Starting Over!
Today, I am inspired by the many blogs I've been visiting that invite me into a different conversation than the "daily grind" line of thought and the totally superficial social grease of the wheel that is the weather, sports, and news in general!
Louise LeBrun's blog (www.louiselebrun.blogspot.com)latest offering caught my attention particularly. When she says: "It is not about addiction - it is about having to learn, all over again, what it is to be ourselves!"; I felt that Ah-ha moment. What moved through me was how much words like addictions, mental health, depression, and all means of descriptive code words we use to compartmentalize how we behave are interchangeable and don't mean much in the end - When we put them in the context of our "experiences". The words are not the experience! They cannot describe what's going on, they just reduce it to sizeable chunck we can digest quickly for conversations sake. Don't get me wrong - that's useful too, sometimes!?
What got my juices flowing about her comment was how another "code word" can be experienced through that consideration - man, or maleness, or masculine.

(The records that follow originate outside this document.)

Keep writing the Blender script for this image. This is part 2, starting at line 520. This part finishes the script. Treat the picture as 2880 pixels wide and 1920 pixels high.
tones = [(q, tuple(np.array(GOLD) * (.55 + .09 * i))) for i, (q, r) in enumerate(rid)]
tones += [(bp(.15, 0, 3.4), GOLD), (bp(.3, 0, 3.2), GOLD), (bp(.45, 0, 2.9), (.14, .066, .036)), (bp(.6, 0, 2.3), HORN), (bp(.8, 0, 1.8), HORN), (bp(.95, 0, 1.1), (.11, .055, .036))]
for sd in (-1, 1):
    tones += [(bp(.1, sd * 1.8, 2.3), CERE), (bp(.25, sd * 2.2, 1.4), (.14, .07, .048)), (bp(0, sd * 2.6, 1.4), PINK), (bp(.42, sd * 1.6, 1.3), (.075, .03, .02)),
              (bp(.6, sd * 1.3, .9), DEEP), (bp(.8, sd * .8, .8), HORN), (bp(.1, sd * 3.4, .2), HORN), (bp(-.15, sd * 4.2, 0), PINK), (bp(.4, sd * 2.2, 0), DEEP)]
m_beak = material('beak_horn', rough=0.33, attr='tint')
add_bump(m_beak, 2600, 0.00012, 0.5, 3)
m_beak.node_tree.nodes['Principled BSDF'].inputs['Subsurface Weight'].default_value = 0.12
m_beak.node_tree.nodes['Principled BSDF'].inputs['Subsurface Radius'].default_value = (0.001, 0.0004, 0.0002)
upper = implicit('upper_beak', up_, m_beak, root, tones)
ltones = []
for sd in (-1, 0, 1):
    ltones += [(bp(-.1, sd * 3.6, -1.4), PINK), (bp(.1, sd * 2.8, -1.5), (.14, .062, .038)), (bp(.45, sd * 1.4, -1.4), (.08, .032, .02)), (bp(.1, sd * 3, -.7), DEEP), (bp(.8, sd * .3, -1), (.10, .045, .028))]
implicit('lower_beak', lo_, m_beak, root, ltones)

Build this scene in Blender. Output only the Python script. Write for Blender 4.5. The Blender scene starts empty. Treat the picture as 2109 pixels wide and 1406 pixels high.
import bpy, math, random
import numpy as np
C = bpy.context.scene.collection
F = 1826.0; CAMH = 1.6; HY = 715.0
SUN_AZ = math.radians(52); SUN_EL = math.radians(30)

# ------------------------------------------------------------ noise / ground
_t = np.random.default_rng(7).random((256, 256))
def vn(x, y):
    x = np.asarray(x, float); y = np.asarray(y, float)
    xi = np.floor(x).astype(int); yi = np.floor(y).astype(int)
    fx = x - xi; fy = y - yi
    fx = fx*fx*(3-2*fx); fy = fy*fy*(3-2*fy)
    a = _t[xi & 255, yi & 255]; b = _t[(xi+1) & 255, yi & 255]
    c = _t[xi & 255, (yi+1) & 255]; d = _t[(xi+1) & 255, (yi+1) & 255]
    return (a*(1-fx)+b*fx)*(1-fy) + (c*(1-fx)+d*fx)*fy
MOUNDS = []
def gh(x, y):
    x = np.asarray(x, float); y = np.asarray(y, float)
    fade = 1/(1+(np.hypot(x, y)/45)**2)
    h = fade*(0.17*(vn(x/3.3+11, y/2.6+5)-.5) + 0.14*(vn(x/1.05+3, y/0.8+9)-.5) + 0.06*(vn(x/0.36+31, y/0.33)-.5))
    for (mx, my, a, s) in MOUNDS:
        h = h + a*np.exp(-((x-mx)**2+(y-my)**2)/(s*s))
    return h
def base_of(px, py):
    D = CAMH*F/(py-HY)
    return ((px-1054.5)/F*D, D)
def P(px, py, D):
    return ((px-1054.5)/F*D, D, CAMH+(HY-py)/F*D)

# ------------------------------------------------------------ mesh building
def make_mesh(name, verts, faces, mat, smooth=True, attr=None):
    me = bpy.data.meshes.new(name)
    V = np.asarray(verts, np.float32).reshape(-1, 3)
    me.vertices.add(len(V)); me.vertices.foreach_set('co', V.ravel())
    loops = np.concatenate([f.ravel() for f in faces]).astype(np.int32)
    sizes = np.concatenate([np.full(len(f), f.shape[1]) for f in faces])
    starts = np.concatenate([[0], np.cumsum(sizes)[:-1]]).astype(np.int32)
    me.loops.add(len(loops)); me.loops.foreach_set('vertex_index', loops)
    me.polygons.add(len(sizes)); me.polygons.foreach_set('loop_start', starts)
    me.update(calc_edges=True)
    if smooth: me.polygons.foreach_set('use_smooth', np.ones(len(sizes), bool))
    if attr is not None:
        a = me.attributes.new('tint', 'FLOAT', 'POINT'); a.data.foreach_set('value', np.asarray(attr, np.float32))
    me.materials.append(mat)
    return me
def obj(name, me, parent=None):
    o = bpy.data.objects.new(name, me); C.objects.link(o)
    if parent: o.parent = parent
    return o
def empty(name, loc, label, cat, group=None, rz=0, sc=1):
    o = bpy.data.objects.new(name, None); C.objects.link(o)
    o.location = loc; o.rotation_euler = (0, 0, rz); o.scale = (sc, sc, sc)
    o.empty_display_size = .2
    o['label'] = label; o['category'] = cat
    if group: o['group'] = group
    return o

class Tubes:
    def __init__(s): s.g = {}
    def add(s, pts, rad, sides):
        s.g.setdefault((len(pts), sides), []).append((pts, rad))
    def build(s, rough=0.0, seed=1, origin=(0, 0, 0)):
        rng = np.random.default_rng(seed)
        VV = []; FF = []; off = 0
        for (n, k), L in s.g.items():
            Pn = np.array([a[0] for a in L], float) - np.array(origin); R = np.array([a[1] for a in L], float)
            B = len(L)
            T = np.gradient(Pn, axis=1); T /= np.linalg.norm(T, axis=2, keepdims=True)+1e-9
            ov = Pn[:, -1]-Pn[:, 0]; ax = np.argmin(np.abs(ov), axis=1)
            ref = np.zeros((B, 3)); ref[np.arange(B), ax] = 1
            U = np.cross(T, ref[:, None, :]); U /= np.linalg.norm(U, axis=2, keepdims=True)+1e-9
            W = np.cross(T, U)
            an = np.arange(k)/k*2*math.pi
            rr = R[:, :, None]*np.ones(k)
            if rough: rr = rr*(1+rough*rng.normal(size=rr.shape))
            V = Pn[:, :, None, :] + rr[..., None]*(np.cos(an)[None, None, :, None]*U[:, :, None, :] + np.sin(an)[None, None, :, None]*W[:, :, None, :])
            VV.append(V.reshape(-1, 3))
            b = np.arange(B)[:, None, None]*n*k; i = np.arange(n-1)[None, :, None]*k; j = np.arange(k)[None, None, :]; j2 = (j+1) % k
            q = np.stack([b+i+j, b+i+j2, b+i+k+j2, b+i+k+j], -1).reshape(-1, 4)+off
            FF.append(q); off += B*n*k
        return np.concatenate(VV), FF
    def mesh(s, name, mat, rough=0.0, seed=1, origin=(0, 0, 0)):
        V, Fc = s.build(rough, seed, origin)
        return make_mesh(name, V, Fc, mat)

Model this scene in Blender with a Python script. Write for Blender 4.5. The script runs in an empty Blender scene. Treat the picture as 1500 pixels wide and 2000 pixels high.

pick one and feel what gows on inside when you allow the words - It is not about maleness, or masculinity - it is about having to learn all over again, what it is to be ourselves!" Wow!
ON my holodeck of the world, in the context of a WEL-systems perspective (see www.wel-systems.com), the largest possible context in which to consider our lives and our selves, that I know of, there is alot of room to consider how to learn to be ourselves, all over again!
What would it be like if we (men) were to allow ourselves to reconsider everything that is possible for us, through a lens that allows for the deepest discovery possible, beyond fears, and egos, and our "culturally conditionned selves"!?
If this sounds like throwing the baby out with the bath water, I can understand...the difference being, through the wel-systems' perspective, that the baby never needed bathing in the first place!!! It is about looking at the water we've been swimming or bathing in all our lives and considering what results that's produced! It is about looking at who put us in that water, and why in their opinion, we needed to be bathed?!
Is it possible that discovering who we are is not a matter of recreating ourselves, but simpy discovering what's been there all=the-while; underneath the thick layers of social norms, rules, roles, laws, attitudes, and especially beliefs about who we're "supposed" to be!???
Think about it...the wider the context for considering who we are and what is possible, the more generalized and unhinged words like addictions, illness, and even "masculinity" become! what do you feel, or what moves through you when you consider and allow for the possibility that the experience of our lives, is more truth-ful than the ideas/stories of our lives, the more our human experience grows, and is less and less describable as either a male, or female experience! I don't know?! Is there more truth and similarity to be found in our human experiences, than in our singular male or female experiences?